Provided the accretion rate is not too high, it is possible for the surface density of the disk to be so low that Coulomb interactions alone are not sufficient to maintain thermal coupling between ions and electrons on the infall timescale. Assuming nothing else couples these particles together, then the thermal energy of the ions will not be radiated away and instead may simply be advected into the central black hole. If the gravitational energy released is channeled primarily into the ions, rather than into the electrons, then the ions can become very hot and produce a gas pressure-supported disk with a very low radiative efficiency (Ichimaru 1977; Rees et al. 1982). Such advection-dominated accretion flows (ADAFs) have received considerable attention in recent years, thanks to the seminal work of Abramowicz et al. (1995) and Narayan & Yi (1995), who showed them to be thermally and viscously stable. The connection between the thin disk, slim disk, and two-temperature ADAF solutions as a function of black hole mass, accretion rate, radius, and viscosity parameter has been discussed by Chen et al. (1995).

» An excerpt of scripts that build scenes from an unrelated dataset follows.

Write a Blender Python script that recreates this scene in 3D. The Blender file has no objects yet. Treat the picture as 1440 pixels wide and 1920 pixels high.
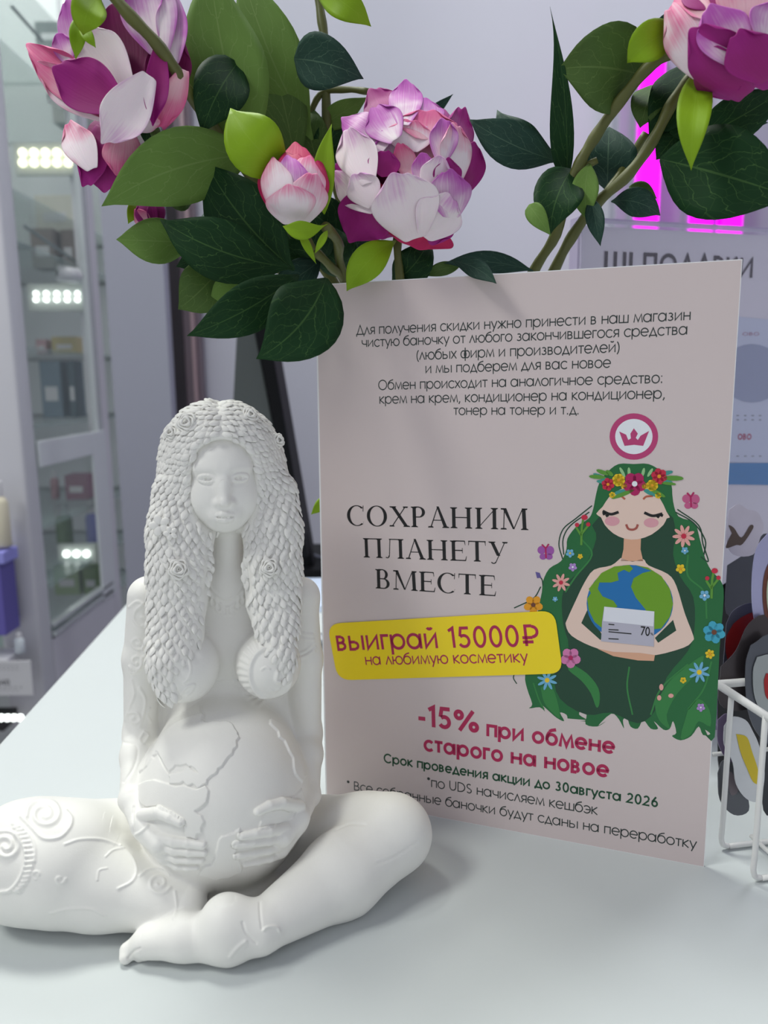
import bpy, bmesh, math, random
import numpy as np
from mathutils import Vector, Matrix
from mathutils.bvhtree import BVHTree

SC = bpy.context.scene
COL = SC.collection
random.seed(7)
rng = np.random.default_rng(7)

# ------------------------------------------------------------------ camera
F_PX = 1430.0
PITCH, ROLL, CAM_H = 0.16786, -0.0119, 0.2443
_c, _s = math.cos(PITCH), math.sin(PITCH)
_cr, _sr = math.cos(ROLL), math.sin(ROLL)
FW = np.array([0, _c, -_s]); U0 = np.array([0, _s, _c]); R0 = np.array([1.0, 0, 0])
RT = _cr * R0 + _sr * U0
UP = -_sr * R0 + _cr * U0
CAMP = np.array([0, 0, CAM_H])
cam_data = bpy.data.cameras.new('camera')
cam = bpy.data.objects.new('camera', cam_data); COL.objects.link(cam)
cam_data.sensor_fit = 'VERTICAL'; cam_data.sensor_height = 36.0
cam_data.lens = F_PX / 1920 * 36
cam_data.clip_start = 0.01
cam.matrix_world = Matrix(((RT[0], UP[0], -FW[0], CAMP[0]), (RT[1], UP[1], -FW[1], CAMP[1]), (RT[2], UP[2], -FW[2], CAMP[2]), (0, 0, 0, 1)))
cam_data.dof.use_dof = True
cam_data.dof.focus_distance = 0.385
cam_data.dof.aperture_fstop = 8.5
SC.camera = cam

# ------------------------------------------------------------------ light
SC.view_settings.view_transform = 'Standard'
SC.view_settings.look = 'None'
SC.view_settings.gamma = 1.0
SC.view_settings.use_curve_mapping = False
SC.view_settings.exposure = 0.0
world = bpy.data.worlds.new('shop_light'); SC.world = world; world.use_nodes = True
wb = world.node_tree.nodes['Background']
wb.inputs[0].default_value = (0.90, 0.92, 1.0, 1); wb.inputs[1].default_value = 0.52

def area(name, loc, target, sx, sy, power, col):
    l = bpy.data.lights.new(name, 'AREA'); l.shape = 'RECTANGLE'; l.size = sx; l.size_y = sy
    l.energy = power; l.color = col
    o = bpy.data.objects.new(name, l); COL.objects.link(o); o.location = loc
    d = Vector(target) - Vector(loc)
    o.rotation_euler = d.to_track_quat('-Z', 'Y').to_euler()
    return o
area('ceiling_panel_light', (-0.55, 1.0, 2.25), (-0.05, 0.4, 0.05), 0.5, 0.5, 34, (0.98, 1.0, 0.93))
area('ceiling_panel_light', (-1.6, -0.3, 2.25), (-0.05, 0.4, 0.05), 0.6, 0.6, 26, (0.98, 1.0, 0.94))
area('ceiling_panel_light', (1.1, 1.3, 2.3), (0.5, 1.3, 0), 0.6, 0.6, 10, (0.90, 0.92, 1.0))

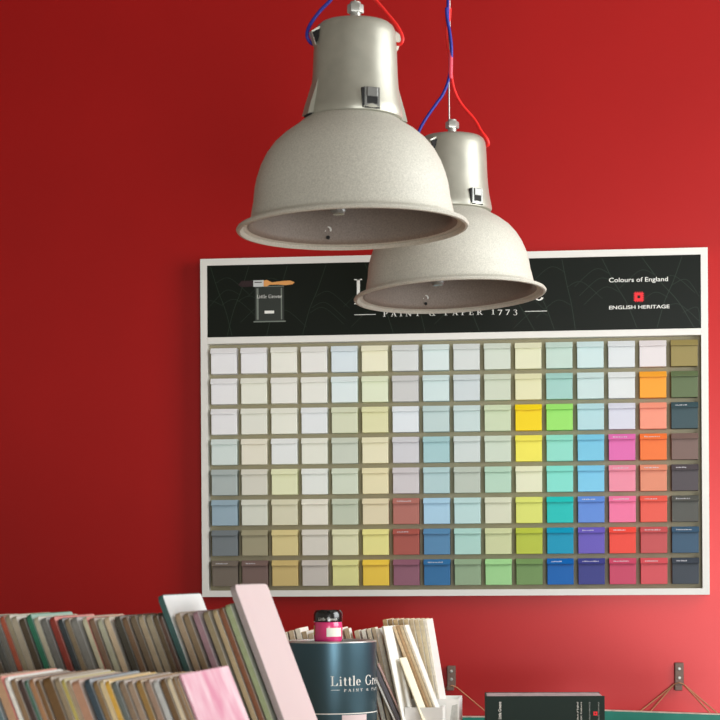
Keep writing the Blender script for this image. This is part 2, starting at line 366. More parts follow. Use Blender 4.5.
def pendant(loc, label, S0, vs, tilt, neck_dx, neck_tilt, cable_pts, spin=0, lean_back=.8):
    """S0: metres per profile unit"""
    L = empty('pendant_lamp', loc, label, 'lamp', 'grey industrial pendant lamps')
    Mt = Matrix.Rotation(math.radians(-lean_back), 4, 'X') @ Matrix.Rotation(-tilt, 4, 'Y')      # right side up for positive tilt (local x = image right)
    sc = Matrix.Diagonal((S0, S0, S0*vs, 1))
    bm = bmesh.new()
    outer = PROF; inner = [(r-2.2, h-1.5) for r, h in PROF[3:]][::-1]
    inner = [(38, 111.5)]+[(max(5, r), h) for r, h in inner if r > 39]+[(110, 1.2), (113.5, -1.8)]
    lathe(bm, outer+[(40, 114)][:0]+inner, 128, closed=True)
    link('shade', bm, m_shade, L, True, Mt @ sc)
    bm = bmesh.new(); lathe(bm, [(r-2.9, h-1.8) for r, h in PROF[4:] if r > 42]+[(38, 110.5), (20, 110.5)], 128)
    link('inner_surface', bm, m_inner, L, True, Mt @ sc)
    # housing
    NT = Matrix.Translation((neck_dx*S0, 0, 0)) @ Matrix.Translation((0, 0, 112*S0*vs)) @ Matrix.Rotation(neck_tilt, 4, 'Y') @ Matrix.Translation((0, 0, -112*S0*vs)) @ sc
    bm = bmesh.new()
    lathe(bm, [(36, 108), (47.5, 110), (48.5, 112.5), (47.2, 120), (45.3, 130), (43.8, 142), (42.8, 155), (42, 175), (41.2, 192), (40.3, 198), (38.5, 202), (35, 205), (27, 207), (8, 208), (0, 208)], 96)
    hs = link('housing', bm, m_neck, L, True, NT)
    def rotz(bm, a): bmesh.ops.transform(bm, matrix=Matrix.Rotation(a, 4, 'Z'), verts=bm.verts)
    # flanges + latches around the foot of the housing; local -y is the front
    for a in (21, 111, -69, -159):
        bm = bmesh.new()
        sec = [(43, 112), (53.5, 110), (50.5, 121), (46, 135), (42, 148)]
        A = [bm.verts.new((-9, -r, h)) for r, h in sec]; B = [bm.verts.new((9, -r, h)) for r, h in sec]
        if a == 21:
            bm.free(); bm = bmesh.new()
        else:
            bm.faces.new(A); bm.faces.new(B[::-1])
            for i in range(5): bm.faces.new((A[i], A[(i+1) % 5], B[(i+1) % 5], B[i]))
            rotz(bm, math.radians(a+spin)); lt = link('flange', bm, m_neck, L, False, NT)
            bm = bmesh.new(); box(bm, -5, -52.6, 108.5, 5, -46, 112.5); rotz(bm, math.radians(a+spin)); link('flange_recess', bm, m_dark, lt, False, NT)
            continue
        r0 = 43
        box(bm, -8, -r0-5, 113, -5.6, -r0+4, 132); box(bm, 5.6, -r0-5, 113, 8, -r0+4, 132)
        box(bm, -5.6, -r0-6.2, 122.5, 5.6, -r0+3, 132, bev=.8); box(bm, -5.6, -r0-5, 112.5, 5.6, -r0+3, 115.5)
        rotz(bm, math.radians(a+spin)); lt = link('latch', bm, m_latch, L, False, NT)
        bm = bmesh.new(); box(bm, -5.6, -r0-4.9, 115.5, 5.6, -r0+4, 122.5); box(bm, -10.5, -r0-4.6, 111.5, -8, -r0+4, 131); box(bm, -8, -r0-5.2, 111, 8, -r0+4, 112.5)
        rotz(bm, math.radians(a+spin)); link('latch_recess', bm, m_dark, lt, False, NT)
    # cable lugs at the top
    for a in (-72, 98):
        bm = bmesh.new()
        T = [(-11, -30, 204), (11, -30, 204), (5, -47.5, 194), (-5, -47.5, 194)]
        Bt = [(-8, -38, 176), (8, -38, 176), (4, -43, 181), (-4, -43, 181)]
        va = [bm.verts.new(p) for p in T]; vb = [bm.verts.new(p) for p in Bt]
        bm.faces.new(va); bm.faces.new(vb[::-1])
        for i in range(4): bm.faces.new((va[i], va[(i+1) % 4], vb[(i+1) % 4], vb[i]))
        rotz(bm, math.radians(a+spin*1.9)); lg = link('cable_lug', bm, m_neck, L, False, NT)
        bm = bmesh.new()
        cen = Vector((7.3, -43, 188))
        tri = [Vector((5.4, -46.8, 192.5)), Vector((9.2, -37, 197)), Vector((5.9, -42.8, 181))]
        n = (tri[1]-tri[0]).cross(tri[2]-tri[0]).normalized(); n = n if n.x > 0 else -n
        f1 = [bm.verts.new(p+n*.9) for p in tri]; f2 = [bm.verts.new(p-n*1) for p in tri]
        bm.faces.new(f1); bm.faces.new(f2[::-1])
        for i in range(3): bm.faces.new((f1[i], f1[(i+1) % 3], f2[(i+1) % 3], f2[i]))
        rotz(bm, math.radians(a+spin*1.9)); link('lug_opening', bm, m_dark, lg, False, NT)
    # bolt
    bm = bmesh.new(); lathe(bm, [(0, 206), (5.3, 206), (5.3, 220), (0, 220)], 20)
    lathe(bm, [(0, 217), (8.0, 217), (8.3, 218), (8.3, 224), (7.8, 225.5), (0, 225.5)], 6); lathe(bm, [(0, 225), (5.6, 225), (5.2, 228), (0, 228)], 20)
    link('suspension_bolt', bm, m_bolt, L, True, NT)
    # bulb and holder inside
    bm = bmesh.new(); lathe(bm, [(0, 108), (17, 108), (17, 70), (13, 62), (0, 62)], 32, cx=-6); link('lamp_holder', bm, m_neck, L, True, Mt @ sc)
    bm = bmesh.new(); lathe(bm, [(0, 64), (8, 64), (8.5, 50), (8.5, 24), (8, 17), (6, 14.5), (0, 14)], 32, cx=-14); link('bulb', bm, m_glass, L, True, Mt @ sc)
    # wire loop and hole on the far inner wall
    bm = bmesh.new()
    pts = [(-26+3*math.cos(t), 95.0, 17+3.2*math.sin(t)) for t in [k*PI/6 for k in range(-1, 8)]]
    tube(bm, pts, 1.0, 6); link('wire_hook', bm, m_frame, L, True, Mt @ sc)
    bm = bmesh.new(); tube(bm, [(-26, 94.2, 9), (-26, 96.8, 9)], 2, 14); link('drain_hole', bm, m_dark, L, False, Mt @ sc)
    # cables: world points -> local
    inv = Matrix.Translation(-Vector(loc))
    for nm, m, pts, r in cable_pts:
        bm = bmesh.new(); tube(bm, [inv @ p for p in smooth_path(pts)], r, 10); link(nm, bm, m, L, True)
    L.rotation_euler = (0, 0, 0)
    return L
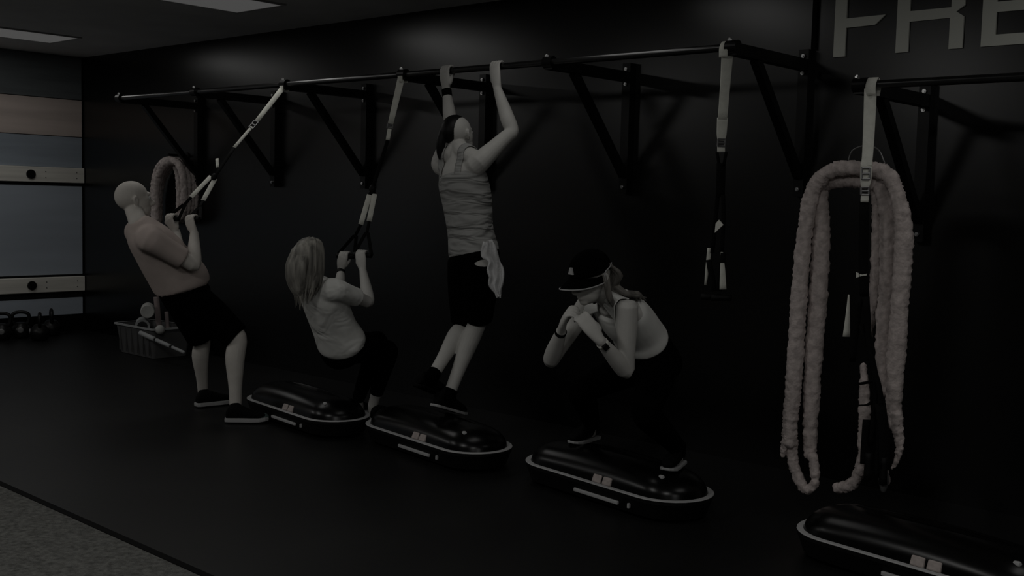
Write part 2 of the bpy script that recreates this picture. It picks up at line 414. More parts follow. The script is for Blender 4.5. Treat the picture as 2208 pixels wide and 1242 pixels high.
HANDS1 = ((2.623, -1.689, 1.315), (2.344, -1.671, 1.315))
t, pt, s = trainer(JX[2], 'pale and black suspension trainer pulled by the man leaning back at left', ((553, 262), (505, 318)), (462, 383),
        (((455, 380), (412, 425)), ((464, 385), (438, 432)))[::-1], HANDS1, ((1, .15, .1), (1, .1, 0)), 0)
flat_strap('strap_tail', [pt(468, 342), pt(469, 361)], .022, M_strap, t)
HANDS2 = ((3.595, -1.064, 1.122), (3.368, -1.018, 1.103))
trainer(JX[3], 'pale and black suspension trainer held by the blonde woman', ((842, 268), (836, 302)), (803, 408),
        (((808, 418), (796, 477)), ((797, 420), (778, 484))), HANDS2, ((1, .3, 0), (1, .3, 0)), 0)

# free trainer hanging at the end of the rig
def hung(px, py, y=-.8): return at(px, py, y=y)
t = thing('suspension_trainer', 'unused suspension trainer hanging straight down from the right end of the long rig', 'suspension trainer', (6.06, -.8, 2.25))
loop_top((6.055, -.8, ZB), t, .05)
flat_strap('anchor_strap', [hung(1569, 112), hung(1564, 180), hung(1558, 258)], [.060, .052, .048], M_strap, t)
flat_strap('strap_adjuster', [hung(1558, 254), hung(1556, 290), hung(1555, 303)], [.056, .050, .036], M_strap, t)
buckle(hung(1556, 300), hung(1555, 316), .036, t)
flat_strap('strap_end', [hung(1555, 314), hung(1555, 328)], .040, M_strap, t)
flat_strap('main_strap', [hung(1546, 328), hung(1551, 358)], .016, M_strapk, t)
flat_strap('main_strap', [hung(1566, 328), hung(1560, 358)], .016, M_strapk, t)
flat_strap('main_strap', [hung(1555, 352), hung(1553, 425)], .046, M_strapk, t, th=.006)
for x0, x1, x2 in ((1548, 1543, 1536), (1559, 1560, 1556)):
    flat_strap('hand_strap', [hung(x0, 420), hung(x1, 470), hung(x2, 545)], .022, M_strapk, t)
bm = bmesh.new(); P = [hung(x, y, -.815) for x, y in ((1550, 474), (1559, 485), (1541, 502), (1543, 482))]
f = [bm.verts.new(p) for p in P]; k = [bm.verts.new(p+V((0, .006, 0))) for p in P]; bm.faces.new(f); bm.faces.new(k[::-1])
for i in range(4): bm.faces.new((f[i], f[(i+1) % 4], k[(i+1) % 4], k[i]))
link('strap_label', bm, M_strap, t)
flat_strap('foot_cradle', [hung(1530, 535), hung(1526, 570), hung(1521, 614)], [.022, .020, .012], M_strap, t)
flat_strap('foot_cradle', [hung(1556, 542), hung(1558, 580), hung(1559, 624)], [.014, .026, .036], M_strap, t)
for a, b in (((1528, 560), (1541, 628)), ((1560, 545), (1550, 628))): flat_strap('hand_strap', [hung(*a), hung(*b)], .03, M_strapk, t)
for c in ((1533, 640), (1555, 642)):
    bm = bmesh.new(); q = hung(*c); tube(bm, [q-_R*.05, q, q+_R*.05], [.017, .016, .017], 14, sub=2, cap=.2); link('handle', bm, M_blackrub, t, True)

# ------------------------------------------------------------------ battle ropes
def strand(t, pts, r, seed, name='rope_strand', M=None):
    P = crom(pts, 18); bm = bmesh.new(); n = len(P); rad = []
    R = cromf(r if isinstance(r, (list, tuple)) else [r]*len(pts), 18)
    for i, p in enumerate(P):
        k = 1+.12*noise.noise(V((i*.45, seed*7.3, 0)))+.04*(1 if i % 2 else -1)
        rad.append((R[i]*k, R[i]*k*.95))
    tube(bm, P, rad, 20, sub=1, cap=.5)
    for v in bm.verts:
        v.co += V((noise.noise(v.co*95), noise.noise(v.co*95+V((9, 0, 0))), noise.noise(v.co*95+V((0, 9, 0)))))*.0045
        v.co += V((noise.noise(v.co*38), noise.noise(v.co*38+V((9, 0, 0))), noise.noise(v.co*38+V((0, 9, 0)))))*.006
    return link(name, bm, M or M_rope, t, True)
def h2(px, py, y): return at(px, py, y=y)
t = thing('battle_rope', 'big dusty pink sleeved battle rope looped over a strap at the right', 'battle rope', (6.8, -.8, 1.7))
Y0 = -.86
def rs(dy, pts, r, seed, name='rope_strand'): return strand(t, [h2(x, y, Y0+dy) for x, y in pts], r, seed, name)
rs(0, ((1702, 960), (1704, 905), (1711, 830), (1718, 720), (1726, 600), (1737, 490), (1756, 405), (1800, 366), (1866, 364), (1915, 378), (1938, 430), (1949, 510), (1940, 660), (1930, 800), (1926, 920)), [.034, .037]+[.038]*3+[.036]*2+[.034]*4+[.040]*3+[.030], 1)
rs(.06, ((1746, 985), (1748, 900), (1754, 780), (1764, 640), (1771, 500), (1770, 410), (1805, 390), (1860, 390), (1900, 406), (1914, 480), (1913, 600), (1906, 720), (1904, 850)), [.028, .036, .042, .044, .043, .036]+[.034]*3+[.036]*3+[.030], 2)
rs(.02, ((1706, 950), (1712, 1005), (1736, 1054), (1757, 1038), (1752, 980)), [.030, .027, .024, .020, .026], 3)
rs(-.01, ((1700, 940), (1692, 960), (1687, 985)), [.028, .018, .007], 4, 'frayed_end')
rs(.10, ((1775, 425), (1790, 388), (1830, 376), (1880, 395), (1891, 440), (1891, 520), (1886, 620), (1876, 700), (1870, 738)), [.02, .03, .03, .026, .024, .024, .024, .020, .012], 5)
rs(.06, ((1862, 785), (1864, 850), (1864, 930), (1858, 1000), (1838, 1043), (1802, 1053)), [.012, .024, .027, .025, .027, .026], 6)
rs(-.01, ((1930, 890), (1938, 940), (1938, 980), (1924, 1012)), [.030, .022, .015, .005], 7, 'frayed_end')
rs(.03, ((1900, 1010), (1908, 1030), (1912, 1045)), [.020, .024, .012], 8, 'frayed_end')
bm = bmesh.new(); tube(bm, [h2(x, y, -.83) for x, y in ((1828, 352), (1838, 325), (1866, 314), (1893, 322), (1908, 352))], [.004]*5, 8); link('hanging_wire', bm, M_buckle, t, True)

t = thing('suspension_trainer', 'suspension trainer holding up the big dusty pink rope at right', 'suspension trainer', (6.82, -.8, 2.03))
loop_top((6.835, -.8, ZB2), t, .05)
flat_strap('anchor_strap', [h2(1877, 192, -.81), h2(1875, 250, -.84), h2(1871, 330, -.90), h2(1868, 356, -.925)], [.058, .056, .05, .048], M_strap, t)
flat_strap('strap_adjuster', [h2(1868, 350, -.925), h2(1867, 385, -.925), h2(1865, 405, -.925)], [.052, .052, .036], M_strap, t)
buckle(h2(1867, 362, -.932), h2(1867, 386, -.932), .036, t); buckle(h2(1865, 404, -.925), h2(1865, 420, -.925), .034, t)
flat_strap('strap_end', [h2(1865, 418, -.925), h2(1864, 436, -.925)], .036, M_strap, t)
flat_strap('main_strap', [h2(1864, 434, -.92), h2(1862, 560, -.93), h2(1864, 640, -.93)], .044, M_strapk, t)
bm = bmesh.new(); P = [h2(x, y, -.945) for x, y in ((1846, 587), (1858, 592), (1868, 590), (1868, 594), (1858, 595), (1846, 599))]
f = [bm.verts.new(p) for p in P]; k = [bm.verts.new(p+V((0, .006, 0))) for p in P]; bm.faces.new(f); bm.faces.new(k[::-1])
for i in range(6): bm.faces.new((f[i], f[(i+1) % 6], k[(i+1) % 6], k[i]))
link('strap_label', bm, M_strap, t)
flat_strap('foot_cradle', [h2(1830, 635, -.93), h2(1828, 680, -.93), h2(1825, 726, -.93)], [.006, .020, .034], M_strap, t)
for pts, wd in ([((1855, 640), (1845, 720), (1838, 780)), .03], [((1868, 640), (1874, 740), (1890, 830), (1886, 900), (1878, 960)), .03],
                [((1858, 700), (1876, 770), (1898, 850), (1895, 940), (1892, 1030)), .026], [((1852, 828), (1885, 822)), .032],
                [((1852, 874), (1876, 870), (1896, 840)), .016], [((1872, 905), (1868, 960), (1866, 1000)), .05], [((1898, 870), (1906, 940), (1908, 1010)), .05]):
    flat_strap('hand_strap', [h2(x, y, -.955) for x, y in pts], wd, M_strapk, t, th=.006)
for c in ((1872, 1005), (1905, 1015)):
    bm = bmesh.new(); q = h2(*c, -.95); tube(bm, [q-V((0, 0, .06)), q, q+V((0, 0, .06))], [.019, .017, .019], 14, sub=2, cap=.2); link('handle', bm, M_blackrub, t, True)
bm = bmesh.new(); q = h2(1906, 1035, -.93); tube(bm, [q+V((0, 0, .03)), q, q-V((0, 0, .05))], [.02, .024, .012], 14, sub=3); link('handle_cap', bm, M_towel, t, True).data.materials[0] = M_buckle

t = thing('battle_rope', 'coiled dusty pink rope hung on the wall behind the bald man', 'battle rope', (-.1, -.1, 1.55))
for i, (o, y, rr) in enumerate(((0, -.10, .036), (9, -.18, .034), (18, -.13, .034), (27, -.08, .034), (34, -.05, .032))):
    c = [(334+o*.3, 486-o*.3), (332+o*.35, 430), (335+o*.5, 385), (350+o*.7, 352+o*.1), (374+o*.75, 348+o*.1), (386+o*.95, 380), (388+o*.95, 430), (384+o*.8, 464), (362+o*.6, 480-o*.1)]
    strand(t, [at(px, py, y=y) for px, py in c], rr, 20+i)
bm = bmesh.new(); q = at(409, 340, y=-.05); rod(bm, (q.x-.12, -.001, q.z+.02), (q.x-.12, -.2, q.z+.02), .012, 12); rod(bm, (q.x-.12, -.001, q.z+.02), (q.x-.12, -.012, q.z+.02), .035, 16); tag(link('wall_hook', bm, M_iron), 'black wall hook carrying the coiled rope behind the bald man', 'hook')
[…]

It is not clear yet whether the two requirements for an ADAF (low thermal coupling between the ions and electrons and predominately ion heating rather than electron heating) can truly be satisfied in a realistic flow. Begelman & Chiueh (1988) have identified unstable plasma modes that could significantly heat electrons in regions of the flow in which a high level of small-scale magnetohydrodynamic turbulence is present. Such modes may destroy the two-temperature structure of an ADAF, especially in AGNs, if collisionless shocks exist in the flow with sufficiently high filling factor (Narayan & Yi 1995). In addition, the magnetohydrodynamic turbulence that drives accretion primarily heats the electrons unless the magnetic field is significantly below equipartition strength (Quataert 1998; Gruzinov 1998; Quataert & Gruzinov 1998).

Two-temperature ADAFs are by definition very inefficient and are therefore most applicable to low-luminosity AGNs. The most successful application of the theory is perhaps to explaining the broadband emission from the Galactic center (Narayan, Yi, & Mahadevan 1995). ADAFs may also serve as useful models of X-ray-emitting coronae in brighter AGNs.